The Maya understood the cycle of human life and death as only one of the many allied cycles: the passing of the year and seasons, the movements of heavenly bodies. But the most fundamental cycle was the cycle of maize, for it is not only the metaphor for human life, death, and renewal, but the very stuff of which man was formed. The Maya recognized that the blood flowing in human veins was that very corn masa from which the gods had shaped them. Maize sprouted form sacred mountains, and humans propitiated maize and mountain through the offering of human blood. And finally, when a great noble died, that lord was buried at the base of a pyramid, a great symbolic mountain. Resting in the womb of the earth below, that lord, like the maize he emulated in life, was also the seed of renewal and regeneration.


Hellmuth, Nicholas M.

1987   Monster und Menschen in der Maya-Kunst.

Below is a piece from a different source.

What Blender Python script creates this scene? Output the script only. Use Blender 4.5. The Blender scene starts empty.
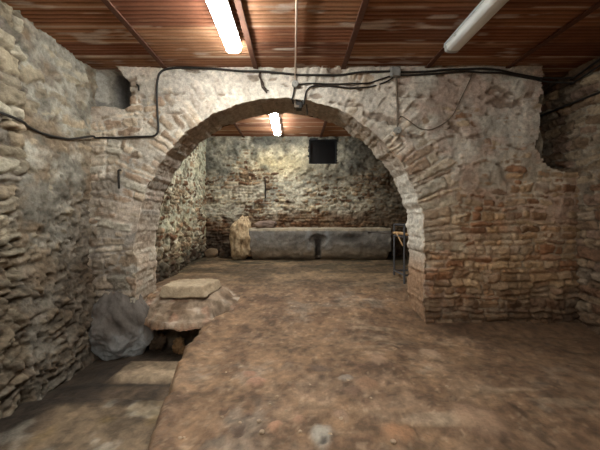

Akademische Druck-u Verlagsanstalt, Graz, Austria.

Schele, Linda

1984   Human Sacrifice Among the Classic Maya. En Ritual Human Sacrifice in Mesoamerica (editado por Elizabeth H. Boone), pp.6-48. Dumbarton Oaks, Washington, D.C.

Stuart, David

1987   Ten Phonetic Syllables. Research Reports on Ancient Maya Writing 14. Center for Maya Research, Washington, D.C.

Taube, Karl

1988   A Study of Classic Maya Scaffold Sacrifice. En Maya Iconography (editado por Elizabeth Benson y Gillet Griffin), pp.331-351.  Princeton University Press, Princeton.

s.f.     Schellhas Revisited: The Maya Gods. Manuscrito.

Tedlock, Denis (editor y traductor)

1985   Popol Vuh:  The Definitive Edition of the Mayan Bood of the Dawn of Life and the Glories of Gods and Kings. Simon and Schuster, New York.